Former diplomat Dave Sharma, who had also previously served as a Liberal MP for Wentworth, expressed his “outrage” on ABC News Breakfast because the protesters should have “picked another evening” to march. This should have been Israel’s day, the day for Jews. The Palestinian marchers should have protested appropriately, always the mealymouthed recipe for the ducking brigade who favour power over principle. NSW Premier, Chris Minns, fumed Sharma, should never have given the state police permission for the protests to take place.

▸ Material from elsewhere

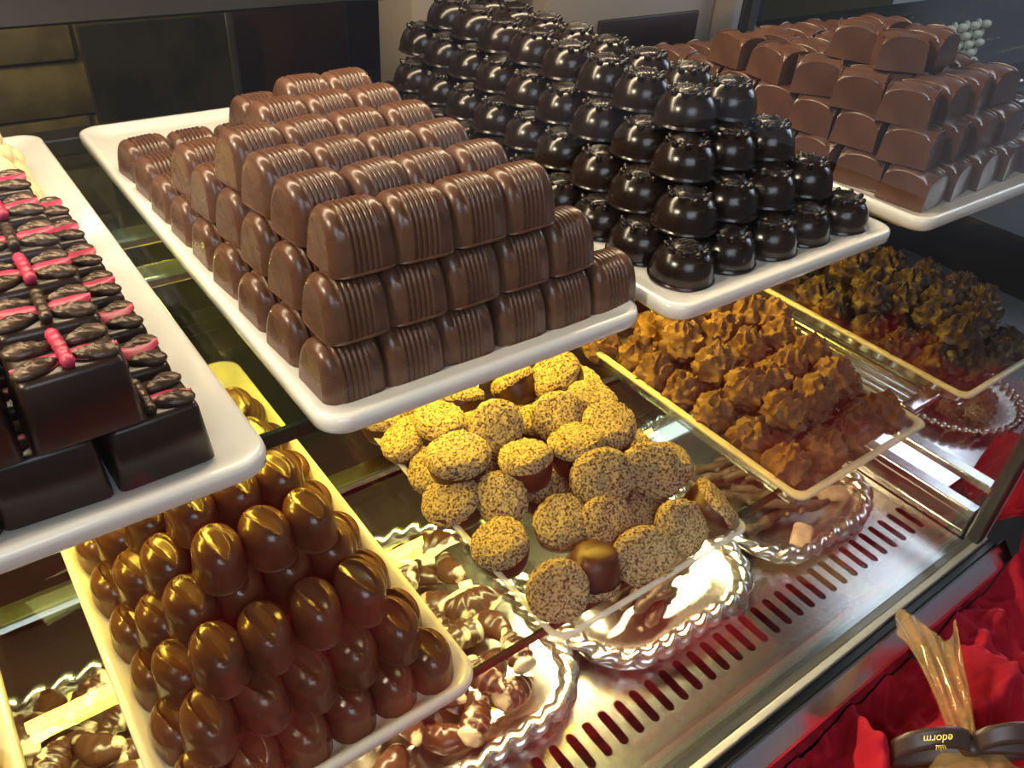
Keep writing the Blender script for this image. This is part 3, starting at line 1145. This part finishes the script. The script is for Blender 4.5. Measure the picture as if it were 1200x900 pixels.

For his part, Minns managed to aggravate a goodly number by permitting the illumination of the Opera House to take place, not disallowing the rally in response to that decision while warning the Jewish community to stay away for reasons of safety. Regarding the protests themselves, they were, according to the Premier’s office, “horrible” and did “not represent the people of NSW.” As horrible as they were, not a single arrest took place.

While Australian politicians complained and sniffed, Israel has imposed another blockade of Gaza, with news reporters limply avoiding the point that the enclave of two million inhabitants was already blockaded. Such a political entity was barely breathing to begin with, but the promise now is to cut off water (97% of the water in Gaza is already contaminated), food, fuel and access to electricity (this was already subject to regular outages) is seen as a logical, natural barbarism. Searching for the appropriate word, the Israeli forces had dubbed this latest measure a “siege”.

During a visit to the Israeli Air Force’s underground command centre, Defence Minister Yoav Gallant summed up the attitude to this approach of even deeper deprivation against an already exhausted civilian population. “We are fighting animals and are acting accordingly.”

Hardly the voice of a restraint-filled, law abiding official. But back in Australia, Sharma was full of greasy apologetics: “You have to understand, this is a war.” And whenever it waged war, Israel would only do “in accordance with international law”. Hardly – but at least we can light up a few buildings in blue and white.